L’examen de certains meubles conduit le regard vers ces « accidents » imprévisibles qui paradoxalement rompent en l’augmentant l’harmonie générale. Tout d’un coup, une rupture de rythmes, une surprise dans l’élan, un ajout qui détonne mais noue la totalité pour lui donner son cachet, constituaient sa marque de fabrique et sa signature.


Marcel Coard a eu la chance de naître, le 30 juin 1889, dans un milieu non seulement aisé mais aussi cultivé. Il ouvrit les yeux sur des pièces meublées avec distinction. Un temps de formation à l’Ecole des Beaux-arts de Paris, section architecture, lui assure ses bases académiques. Il découvre jeune les modes anglaises. Il rencontre à ses débuts un homme qui marque l’époque, Jacques Doucet. Si sa carrière s’appuie sur des bases privilégiées, il la lance avec intelligence et persévérance et lui donne une trajectoire personnelle. Certes ses amis lui passent des commandes, mais d’autres acheteurs apparaissent et reconnaissent en lui un génie propre, original. Paul Cocteau lui confiera en 1928 la décoration de sa grande demeure située près de Tours. Le Mobilier national le fera également travailler.

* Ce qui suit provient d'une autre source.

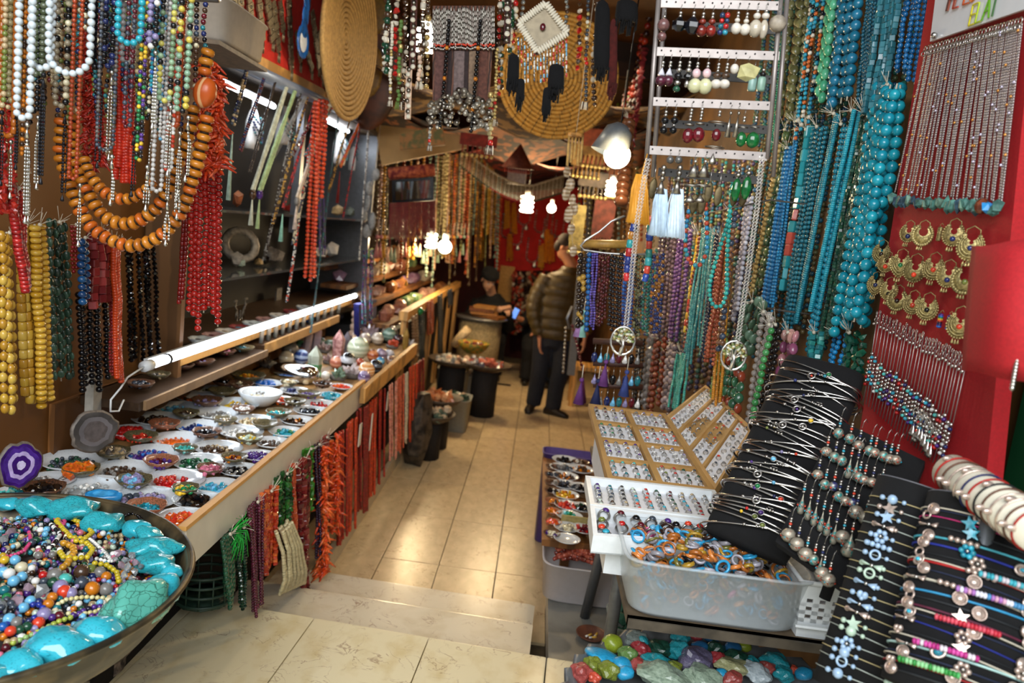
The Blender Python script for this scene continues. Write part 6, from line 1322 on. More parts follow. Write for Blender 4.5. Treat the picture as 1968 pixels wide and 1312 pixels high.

Après la seconde guerre, son activité évolua. La demande, se décuplant, exigeait un mobilier « reproductible » auquel Marcel Coard ne pouvait ni s’intéresser ni souscrire, n’ayant jamais de sa vie travaillé en série. En 1957, sa galerie accueille une exposition intitulée « Art et solidarité » réunissant des œuvres offertes par des artistes « au profit des vacances gratuites du bol d’air des gamins de Paris ». Cet homme discret, enthousiaste, généreux, s’éteint le 20 octobre 1974. Son nom s’efface mais ses créations demeurent. Ce livre, en lui rendant un hommage mérité, comble un vide. L’auteure, elle-même passionnée par les arts décoratifs, publie le fruit de ses années de travail sur Marcel Coard. Elle offre non seulement à ceux que ce domaine intéresse mais bien plus largement, à tous les amateurs de la décoration et aux curieux, le plaisir de découvrir de l’intérieur son œuvre.


Dominique Vergnon


Amélie Marcilhac, Marcel Coard, décorateur, 250 illustrations, 23x31cm, Les Editions de l’Amateur, septembre 2012, 248 pages, 61 euros.